What’s so odd, then?
Well, despite this ‘absence’, since his passing there has been in the region of a dozen or so biographies of this supernaturally-inclined has-been. One might have predicted that things would pan out biographically just as they actually started to in those early years: entertaining trash (Mannix), vindictive and bitchy journalism (Symonds’ first stab at Crowley) and frankly over protective memoir (Cammell). And that’s where it might have stopped. But the biographies just kept coming and they continue to arrive with no obvious sign of slowing down. Some of them – no, make that most of them – are serious books with a genuine desire to get to grips with the man behind the fancy dress postures, the drugs and sleazy sexual antics in broken Sicilian farm buildings.
Up until a few years ago you could choose from some very well-researched volumes looking at Therion from a variety of perspectives: Reichian, Jungian or Christian, admiring or hateful.
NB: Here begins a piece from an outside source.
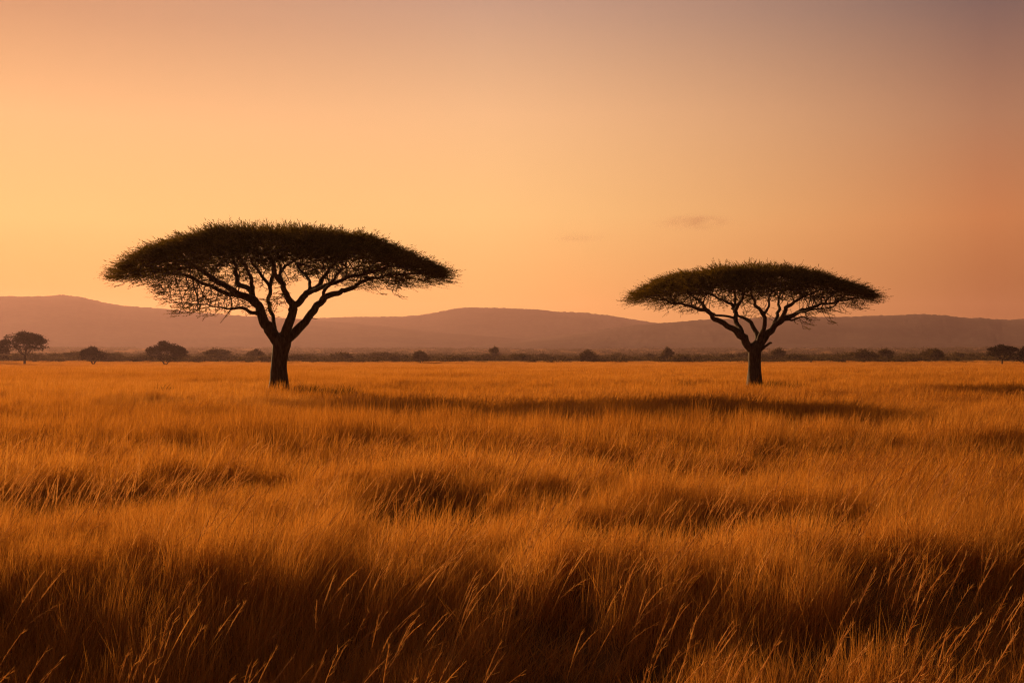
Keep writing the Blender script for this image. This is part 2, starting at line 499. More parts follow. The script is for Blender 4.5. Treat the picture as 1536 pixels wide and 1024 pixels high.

There were more interpretations than you could shake a stick at, enough opinions to cover all eventualities and – in the case of Symonds’ increasingly detailed editions – way, way more information about the subject’s toilet habits than was healthy to know.
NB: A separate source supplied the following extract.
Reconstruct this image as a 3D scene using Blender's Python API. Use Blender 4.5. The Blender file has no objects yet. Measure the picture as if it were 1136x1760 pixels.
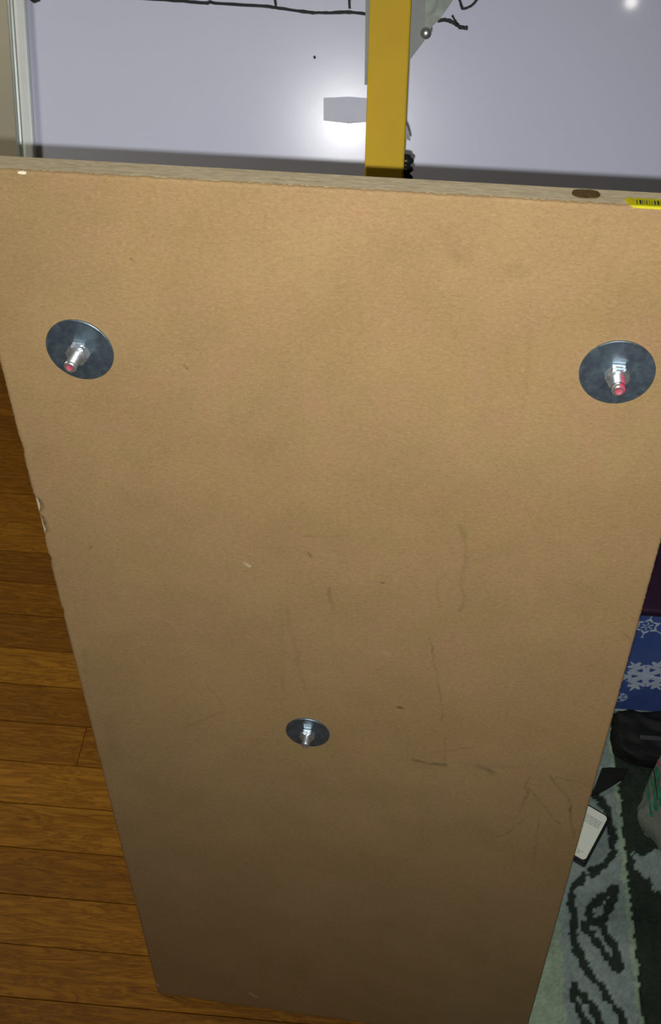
import bpy, bmesh, math, random
import numpy as np
from mathutils import Vector, Matrix
random.seed(7); rng = np.random.default_rng(7)
sc = bpy.context.scene
COL = sc.collection

# ------------------------------------------------------------------ camera
FPX, PITCH, YAW, ROLL, CAMH = 1834.2, 0.8527, -0.0592, -0.0281, 1.2636
def cam_axes():
    cy, sy = math.cos(YAW), math.sin(YAW)
    f = np.array([sy*math.cos(PITCH), cy*math.cos(PITCH), -math.sin(PITCH)])
    r = np.array([cy, -sy, 0.0]); d = np.cross(f, r)
    c, s = math.cos(ROLL), math.sin(ROLL)
    return c*r+s*d, -s*r+c*d, f
CR, CD, CF = cam_axes()
CC = np.array([0.0, 0.0, CAMH])
cam_data = bpy.data.cameras.new('camera'); cam = bpy.data.objects.new('camera', cam_data); COL.objects.link(cam)
cam.matrix_world = Matrix(((CR[0], -CD[0], -CF[0], 0), (CR[1], -CD[1], -CF[1], 0), (CR[2], -CD[2], -CF[2], CAMH), (0, 0, 0, 1)))
cam_data.sensor_width = 36.0; cam_data.lens = FPX/1760*36.0; cam_data.clip_start = 0.02
sc.camera = cam

# ------------------------------------------------------------------ world, lights, exposure
w = bpy.data.worlds.new('room_ambient'); sc.world = w; w.use_nodes = True
w.node_tree.nodes['Background'].inputs[0].default_value = (1.0, 0.88, 0.62, 1)
w.node_tree.nodes['Background'].inputs[1].default_value = 0.010
def lamp(name, loc, watts, radius, color):
    l = bpy.data.lights.new(name, 'POINT'); l.energy = watts; l.shadow_soft_size = radius; l.color = color
    o = bpy.data.objects.new(name, l); COL.objects.link(o); o.location = loc
    return o
fl = bpy.data.lights.new('phone_flash', 'SPOT'); fl.energy = 24.0; fl.shadow_soft_size = 0.003; fl.color = (1.0, 0.99, 0.975)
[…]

And things began to change with the arrival of biographies by Booth and Sutin. The authors no longer felt the obligation to have an ‘angle’: a biographer had to know ‘stuff’, not ‘believe’ things or interpret actions. It was more important all of a sudden to research the facts and present them in a realistic way than it was to psychoanalyse, proselytise or decipher. This was, most definitely, a ‘good thing’ and reflected a general trend in biography, if not hagiography.
In 2002, along came Kaczynski’s ‘Perdurabo’, a biography of enormous erudition, its extraordinarily high standards of research combining with real understanding of both subject and subjects. It was followed, eight years later, with a new edition, significantly expanded and proudly boasting on its cover, ‘the definitive biography.’
Scholar, TV presenter, author, authority on Rosicrucianism and Gnosticism and a faculty lecturer in western esotericism, Tobias Churton was commissioned after publication of the first edition of ‘Perdurabo’ to write ‘the’ biography of Crowley. He did just that, delivering the typescript only to see the second ‘Perdurabo’ edition appear while his book sat on shelves awaiting publication. It’s unavoidable but ultimately unfair, therefore, that Churton’s volume is compared with the current Kaczynski edition. So, how does it compare, as all biographies have to be contrasted with the best of the ones preceding them?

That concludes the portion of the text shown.